Anything they got from Loral might save them time and development money, but little else. And I would further submit that since the actual technology of getting a capsule into space is old (40 years now) and well-understood, and a part of some aerospace engineering course curricula at every university that has it, it would be almost inconcievable to me that the Chinese -- or anybody else with the money (a key point) -- wouldn't develop space vehicles eventually if they wanted to.
I am not going to get into whether the Chinese are a threat or not, or how to respond or not, that's a whole other issue. I'm just saying that every time any product goes abroad, or even to people within the U.S., somebody has probably reverse engineered it. I mean, you can't tell me that Apple and Microsoft don't do this to each other to figure out what makes the other company's technology good -- or bad, as the case may be -- and how to do it better, even if they don't "steal" from each other.
So whatever the motivation, and I have no idea what it is beyond the obvious prestige issues -- the Chinese are planning to be a space-faring nation in some fashion or other, and there is little any other nation could do to stop it. I'd be interested to see how they go about it, and what methodologies for getting to the moon (if that is what they are after) they decide on.

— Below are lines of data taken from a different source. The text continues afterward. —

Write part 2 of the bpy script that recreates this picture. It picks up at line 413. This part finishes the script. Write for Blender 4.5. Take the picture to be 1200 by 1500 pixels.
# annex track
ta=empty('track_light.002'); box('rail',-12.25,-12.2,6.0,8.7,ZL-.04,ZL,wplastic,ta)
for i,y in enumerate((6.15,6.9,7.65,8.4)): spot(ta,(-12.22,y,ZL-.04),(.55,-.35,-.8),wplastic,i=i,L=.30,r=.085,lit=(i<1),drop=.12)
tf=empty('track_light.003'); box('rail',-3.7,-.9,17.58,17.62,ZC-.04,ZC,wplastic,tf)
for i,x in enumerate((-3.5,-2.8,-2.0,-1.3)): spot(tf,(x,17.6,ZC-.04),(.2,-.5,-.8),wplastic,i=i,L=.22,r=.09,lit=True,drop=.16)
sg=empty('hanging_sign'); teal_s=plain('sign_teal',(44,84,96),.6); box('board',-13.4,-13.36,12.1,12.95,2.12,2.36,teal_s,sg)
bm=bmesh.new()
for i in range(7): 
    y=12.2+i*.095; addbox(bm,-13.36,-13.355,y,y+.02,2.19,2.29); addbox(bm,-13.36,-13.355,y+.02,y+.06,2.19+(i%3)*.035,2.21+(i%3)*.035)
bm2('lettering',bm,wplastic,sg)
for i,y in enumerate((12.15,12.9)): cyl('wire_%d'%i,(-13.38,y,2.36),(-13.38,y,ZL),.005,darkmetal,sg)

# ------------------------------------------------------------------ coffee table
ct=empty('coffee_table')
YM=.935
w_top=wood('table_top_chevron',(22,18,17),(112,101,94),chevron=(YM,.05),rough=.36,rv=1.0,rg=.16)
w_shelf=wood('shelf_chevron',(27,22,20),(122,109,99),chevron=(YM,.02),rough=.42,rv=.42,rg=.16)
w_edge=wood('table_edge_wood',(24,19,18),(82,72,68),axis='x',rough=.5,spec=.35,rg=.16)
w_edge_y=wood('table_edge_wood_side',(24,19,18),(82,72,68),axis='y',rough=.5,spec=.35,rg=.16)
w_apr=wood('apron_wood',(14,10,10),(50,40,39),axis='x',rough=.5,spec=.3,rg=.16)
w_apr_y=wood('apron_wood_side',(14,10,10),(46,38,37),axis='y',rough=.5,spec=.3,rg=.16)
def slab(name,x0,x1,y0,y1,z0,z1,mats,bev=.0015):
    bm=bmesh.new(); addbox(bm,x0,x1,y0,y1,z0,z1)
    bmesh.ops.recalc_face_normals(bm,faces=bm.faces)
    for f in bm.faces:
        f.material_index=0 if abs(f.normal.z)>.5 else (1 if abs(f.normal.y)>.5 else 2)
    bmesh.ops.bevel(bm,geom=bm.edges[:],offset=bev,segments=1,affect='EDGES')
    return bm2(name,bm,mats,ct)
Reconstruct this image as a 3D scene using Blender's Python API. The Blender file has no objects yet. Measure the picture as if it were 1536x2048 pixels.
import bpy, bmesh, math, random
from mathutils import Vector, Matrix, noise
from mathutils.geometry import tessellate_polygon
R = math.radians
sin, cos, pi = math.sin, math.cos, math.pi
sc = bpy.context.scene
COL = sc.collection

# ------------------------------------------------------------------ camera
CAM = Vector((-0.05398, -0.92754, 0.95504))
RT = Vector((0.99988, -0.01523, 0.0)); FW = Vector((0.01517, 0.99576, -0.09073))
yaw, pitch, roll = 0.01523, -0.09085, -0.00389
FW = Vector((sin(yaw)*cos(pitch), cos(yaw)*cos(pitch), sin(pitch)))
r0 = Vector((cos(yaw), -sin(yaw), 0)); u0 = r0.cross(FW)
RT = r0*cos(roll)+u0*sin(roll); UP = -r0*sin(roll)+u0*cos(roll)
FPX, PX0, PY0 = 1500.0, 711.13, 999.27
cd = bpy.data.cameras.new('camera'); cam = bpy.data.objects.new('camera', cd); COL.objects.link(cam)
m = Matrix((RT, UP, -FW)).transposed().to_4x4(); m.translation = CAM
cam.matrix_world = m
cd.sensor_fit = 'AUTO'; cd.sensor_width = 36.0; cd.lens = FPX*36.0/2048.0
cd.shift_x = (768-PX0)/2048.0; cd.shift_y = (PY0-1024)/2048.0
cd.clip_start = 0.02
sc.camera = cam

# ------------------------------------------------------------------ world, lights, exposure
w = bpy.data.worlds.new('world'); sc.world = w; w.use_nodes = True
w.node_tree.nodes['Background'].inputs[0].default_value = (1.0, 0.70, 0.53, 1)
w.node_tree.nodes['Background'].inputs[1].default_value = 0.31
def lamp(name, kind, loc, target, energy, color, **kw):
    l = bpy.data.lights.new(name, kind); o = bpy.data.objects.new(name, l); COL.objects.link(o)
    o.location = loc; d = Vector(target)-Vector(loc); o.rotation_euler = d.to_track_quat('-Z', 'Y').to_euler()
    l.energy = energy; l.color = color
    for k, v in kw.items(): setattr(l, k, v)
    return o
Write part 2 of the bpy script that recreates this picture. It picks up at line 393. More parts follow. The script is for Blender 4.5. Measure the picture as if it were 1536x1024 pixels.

By the way, a bit OT, but given the poor state of science education in the US, and the dearth of students who choose those careers, is it any wonder that other countries might start developing technologies in these areas, and investing in it, while we sit back and do little, and far less than we are capable of? I have had the opportunity (if you can call it that) of speaking to many policy makers at the local and state levels. Like the public they represent, they have, often, only the vaguest understanding of science and how it works. That might explain why funding is given in the haphazard way it is, and why the idea that requiring every high school student to have a full four-year science curricula, same for math, and a foreign language (and I mean competent foreign language) is so alien to many Americans, who see often science and philosophy as a frill when they are core subjects in the rest of the world. And it might explain why the Chinese are going to space with the kind of enthusiasm we haven't seen here for thirty years.